On Sept. 23, the United States and its coalition partners attacked Islamic State of Iraq and the Levant (ISIL) targets in Syria for the first time. The strikes follow President Barack Obama’s announcement on Sept. 10 that the U.S. would expand its airstrikes against ISIL from Iraq to Syria. The administration’s determination to stay out of the Syrian conflict and withdraw from Iraq has ultimately proved untenable.
Obama might not admit this, but as former Secretary of State Colin Powell might say, the U.S. broke Iraq but remains reluctant to own it. The same holds true for Syria: Having supported the rebellion against Bashar al-Assad’s regime, the Obama administration failed to provide game-changing military and political support to Syrian opposition groups when they needed it most.
In an attempt to roll back the clock, the U.S. and its allies have now launched another war without really owning the mistake or addressing what is essentially a political question. To be sure, in both Syria and Iraq, the ISIL threat is an urgent security challenge that needs to be tackled on the ground. But the crucial question is, What comes next? Without a clear-eyed strategy for putting Iraq and Syria back together, the conditions that paved a way for the group’s rise after U.S. withdrawal from Iraq (and blithely turned aside at the height of the Syrian civil war) will exist long after ISIL is defeated.
In other words, Obama’s response to U.S. missteps in Iraq and Syria appears to be, “Let’s break some more stuff.”
There’s little doubt that U.S. airstrikes have been effective in rolling back some of ISIL’s gains in northern Iraq. The supply of Western arms to Iraqi Kurds has been key to halting ISIL’s advance and has strengthened the Iraqi government’s hold on Baghdad. But ISIL’s inevitable defeat is not a prescription for victory, particularly if in its aftermath, Iraq’s Sunni heartland remains disaffected and Syria’s northeast stays ungovernable.
Moreover, Obama’s purely military response has unforeseen consequences that could further complicate political problems in the region. For one, the U.S.-led intervention may increase ISIL’s internal cohesion and broaden its regional appeal despite the political cover provided by Gulf allies. It may also deepen the exasperation of Iraq’s Sunni tribes, which were promised a broader role in the new government in Baghdad but have yet to see that materialize. While Obama’s campaign will certainly degrade and may even destroy ISIL, it will do nothing to resolve the growing disenfranchisement in Iraq’s Anbar province, which fed ISIL’s growth and success. Empowering Baghdad militarily may even be counterproductive to achieving reconciliation among Iraq’s political groups. And without a political solution, the disconnect between the Shia-dominated government in Baghdad and Iraq’s Sunni tribes will only deepen. The U.S. needs to ensure that Iraq’s new leaders will not repeat former Prime Minister Nouri al-Maliki’s mistakes by failing to create an inclusive government.

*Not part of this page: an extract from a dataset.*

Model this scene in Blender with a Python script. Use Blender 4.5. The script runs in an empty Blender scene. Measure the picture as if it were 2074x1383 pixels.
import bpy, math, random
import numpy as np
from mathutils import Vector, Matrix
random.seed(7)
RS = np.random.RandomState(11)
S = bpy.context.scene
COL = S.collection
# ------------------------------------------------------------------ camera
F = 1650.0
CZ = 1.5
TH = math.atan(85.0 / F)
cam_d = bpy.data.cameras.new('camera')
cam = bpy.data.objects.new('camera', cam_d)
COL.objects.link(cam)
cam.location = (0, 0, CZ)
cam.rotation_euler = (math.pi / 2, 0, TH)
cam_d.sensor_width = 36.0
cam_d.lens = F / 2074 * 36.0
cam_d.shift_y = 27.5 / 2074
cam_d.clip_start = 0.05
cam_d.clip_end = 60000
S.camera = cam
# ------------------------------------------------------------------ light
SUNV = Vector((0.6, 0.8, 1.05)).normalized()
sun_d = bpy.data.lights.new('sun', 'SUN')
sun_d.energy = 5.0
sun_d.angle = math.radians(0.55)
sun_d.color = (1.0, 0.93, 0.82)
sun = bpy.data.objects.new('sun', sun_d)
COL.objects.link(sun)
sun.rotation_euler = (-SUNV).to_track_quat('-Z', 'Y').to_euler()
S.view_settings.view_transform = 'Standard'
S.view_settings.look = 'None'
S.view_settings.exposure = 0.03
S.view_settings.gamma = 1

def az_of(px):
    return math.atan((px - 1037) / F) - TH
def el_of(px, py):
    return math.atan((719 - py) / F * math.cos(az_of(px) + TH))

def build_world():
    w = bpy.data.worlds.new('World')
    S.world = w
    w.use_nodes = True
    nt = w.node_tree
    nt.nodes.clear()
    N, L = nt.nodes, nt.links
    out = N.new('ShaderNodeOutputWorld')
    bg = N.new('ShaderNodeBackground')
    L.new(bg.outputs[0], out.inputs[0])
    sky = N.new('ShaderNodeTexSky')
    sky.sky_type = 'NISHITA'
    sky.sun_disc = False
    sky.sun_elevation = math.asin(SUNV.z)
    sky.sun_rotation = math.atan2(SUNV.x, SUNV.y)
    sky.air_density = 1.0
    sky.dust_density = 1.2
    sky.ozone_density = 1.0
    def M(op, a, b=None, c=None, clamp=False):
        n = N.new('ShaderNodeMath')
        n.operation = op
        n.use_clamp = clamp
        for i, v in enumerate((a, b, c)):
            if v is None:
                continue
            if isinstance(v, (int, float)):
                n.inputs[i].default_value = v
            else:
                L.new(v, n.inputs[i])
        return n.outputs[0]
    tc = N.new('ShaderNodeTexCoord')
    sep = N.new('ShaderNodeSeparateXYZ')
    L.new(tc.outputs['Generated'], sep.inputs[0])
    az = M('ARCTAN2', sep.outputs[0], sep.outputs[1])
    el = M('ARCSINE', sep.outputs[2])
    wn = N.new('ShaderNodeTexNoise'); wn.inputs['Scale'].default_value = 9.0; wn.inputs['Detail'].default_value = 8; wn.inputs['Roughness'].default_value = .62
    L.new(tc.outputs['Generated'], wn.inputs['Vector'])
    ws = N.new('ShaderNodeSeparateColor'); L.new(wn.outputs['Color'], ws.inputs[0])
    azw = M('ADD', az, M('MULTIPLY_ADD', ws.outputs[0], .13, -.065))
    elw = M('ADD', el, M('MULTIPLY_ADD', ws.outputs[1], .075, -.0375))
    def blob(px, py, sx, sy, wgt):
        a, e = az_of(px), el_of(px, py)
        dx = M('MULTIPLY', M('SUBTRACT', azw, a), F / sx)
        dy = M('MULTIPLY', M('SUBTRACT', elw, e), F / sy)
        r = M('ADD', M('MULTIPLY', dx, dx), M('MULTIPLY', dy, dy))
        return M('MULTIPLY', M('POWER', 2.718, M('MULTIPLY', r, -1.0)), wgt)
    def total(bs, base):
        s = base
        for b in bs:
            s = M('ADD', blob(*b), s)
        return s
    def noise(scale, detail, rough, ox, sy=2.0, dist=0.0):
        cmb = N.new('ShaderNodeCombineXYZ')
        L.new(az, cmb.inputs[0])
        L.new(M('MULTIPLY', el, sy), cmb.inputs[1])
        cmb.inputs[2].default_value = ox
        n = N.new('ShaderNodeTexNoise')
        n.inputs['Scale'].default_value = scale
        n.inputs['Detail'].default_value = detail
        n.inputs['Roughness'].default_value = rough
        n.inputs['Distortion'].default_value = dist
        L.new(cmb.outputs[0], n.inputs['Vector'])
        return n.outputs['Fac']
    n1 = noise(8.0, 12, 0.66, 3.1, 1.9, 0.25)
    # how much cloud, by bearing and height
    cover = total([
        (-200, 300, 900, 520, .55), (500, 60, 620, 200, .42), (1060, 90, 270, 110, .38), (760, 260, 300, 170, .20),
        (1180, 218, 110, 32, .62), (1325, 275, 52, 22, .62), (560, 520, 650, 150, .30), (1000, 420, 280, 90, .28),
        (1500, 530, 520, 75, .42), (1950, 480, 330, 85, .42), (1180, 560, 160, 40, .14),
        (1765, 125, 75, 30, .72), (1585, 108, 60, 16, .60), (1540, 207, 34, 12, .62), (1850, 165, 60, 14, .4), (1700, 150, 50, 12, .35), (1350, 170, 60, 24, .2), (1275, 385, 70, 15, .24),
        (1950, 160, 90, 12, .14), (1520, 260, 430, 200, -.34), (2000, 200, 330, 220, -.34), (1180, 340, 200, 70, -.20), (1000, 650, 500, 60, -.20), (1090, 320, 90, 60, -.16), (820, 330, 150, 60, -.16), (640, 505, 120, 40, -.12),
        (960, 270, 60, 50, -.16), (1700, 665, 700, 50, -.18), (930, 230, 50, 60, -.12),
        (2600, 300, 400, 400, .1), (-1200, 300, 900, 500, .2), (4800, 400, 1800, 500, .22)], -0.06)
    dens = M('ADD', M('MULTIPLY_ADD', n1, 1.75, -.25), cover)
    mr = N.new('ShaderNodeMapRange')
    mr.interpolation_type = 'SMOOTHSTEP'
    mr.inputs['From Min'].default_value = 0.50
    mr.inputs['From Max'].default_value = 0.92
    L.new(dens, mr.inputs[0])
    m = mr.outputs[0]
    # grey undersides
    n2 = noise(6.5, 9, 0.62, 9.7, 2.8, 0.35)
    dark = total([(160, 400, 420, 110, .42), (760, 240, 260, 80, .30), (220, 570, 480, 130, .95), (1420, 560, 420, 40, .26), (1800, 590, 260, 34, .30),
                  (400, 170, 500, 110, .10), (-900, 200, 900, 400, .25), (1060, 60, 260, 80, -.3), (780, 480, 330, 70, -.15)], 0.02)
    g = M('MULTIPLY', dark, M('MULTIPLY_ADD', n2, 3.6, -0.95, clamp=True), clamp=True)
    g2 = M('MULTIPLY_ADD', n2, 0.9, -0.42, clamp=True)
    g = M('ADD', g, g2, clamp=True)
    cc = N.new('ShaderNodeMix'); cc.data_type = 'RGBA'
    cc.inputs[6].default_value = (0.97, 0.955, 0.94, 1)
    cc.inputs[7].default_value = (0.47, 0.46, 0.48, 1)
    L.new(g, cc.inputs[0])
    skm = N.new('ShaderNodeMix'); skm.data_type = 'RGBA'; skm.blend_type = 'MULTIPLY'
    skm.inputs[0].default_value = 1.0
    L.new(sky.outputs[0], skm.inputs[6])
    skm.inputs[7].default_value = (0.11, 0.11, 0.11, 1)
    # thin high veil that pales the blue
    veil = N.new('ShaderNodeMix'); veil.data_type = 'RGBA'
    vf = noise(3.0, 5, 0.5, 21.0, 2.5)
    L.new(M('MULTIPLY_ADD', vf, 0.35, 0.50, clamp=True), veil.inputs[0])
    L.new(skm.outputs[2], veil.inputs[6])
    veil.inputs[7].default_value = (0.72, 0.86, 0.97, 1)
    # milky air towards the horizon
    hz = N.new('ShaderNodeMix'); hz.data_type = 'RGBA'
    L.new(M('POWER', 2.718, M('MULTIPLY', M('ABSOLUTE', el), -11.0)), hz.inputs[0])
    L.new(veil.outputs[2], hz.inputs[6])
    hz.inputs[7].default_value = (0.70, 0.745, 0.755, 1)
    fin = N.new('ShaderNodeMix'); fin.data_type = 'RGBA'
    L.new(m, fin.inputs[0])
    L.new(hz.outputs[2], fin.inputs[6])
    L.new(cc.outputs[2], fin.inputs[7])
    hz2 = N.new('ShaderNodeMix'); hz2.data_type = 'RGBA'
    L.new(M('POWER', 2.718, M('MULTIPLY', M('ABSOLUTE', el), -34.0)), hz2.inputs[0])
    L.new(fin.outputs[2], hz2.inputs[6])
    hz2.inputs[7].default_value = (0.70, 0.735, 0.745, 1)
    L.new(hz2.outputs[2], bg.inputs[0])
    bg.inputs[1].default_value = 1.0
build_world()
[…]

The lack of political strategy is also obvious in Syria. As in Iraq, Syria lacks an inclusive central government willing to accommodate the diversity of its nation. The chaos in northern and eastern Syria is a result of the divide-and-rule strategies pursued by the Assad regime against the opposition. The disenchantment of the Sunni population in Iraq’s far west that followed the 2003 U.S. invasion created favorable conditions for ISIL. Similarly, the Obama administration’s failure to arm and support the Free Syrian Army emboldened ISIL and other extremist elements within Syria’s armed opposition. Washington’s new strategy does not acknowledge this fact and offers no solutions for addressing the larger (political) problem: how to bring about an inclusive transitional government.
Some U.S. allies such as Turkey have been hesitant, in part because they see the latest effort as insufficient to address this core political problem. Washington’s Middle East allies are providing cover for the latest campaign against ISIL, perhaps hoping for a broadening of U.S. effort in the future. However, there are reasons to fear a scenario similar to post–Saddam Hussein Iraq, characterized by U.S. reluctance to stay the course and take on the challenging task of political reconciliation.
The Obama administration still has time to shape a comprehensive political strategy that could apply to both Syria and Iraq while strengthening the shaky coalition it has enlisted. In order to ensure the total annihilation of ISIL, the U.S. should commit to building a nonsectarian and inclusive government in Baghdad that can help peel Sunni tribes away from ISIL. This has to be accompanied by a political road map to create a broad-based transitional government in Syria.
Any serious strategy should constitute a substantive and long-term accommodation among Iraq’s Sunnis and a genuine political change in Syria. Without such a strategy, no military intervention can possibly succeed. It is time for the U.S. to own the problems that it helped create.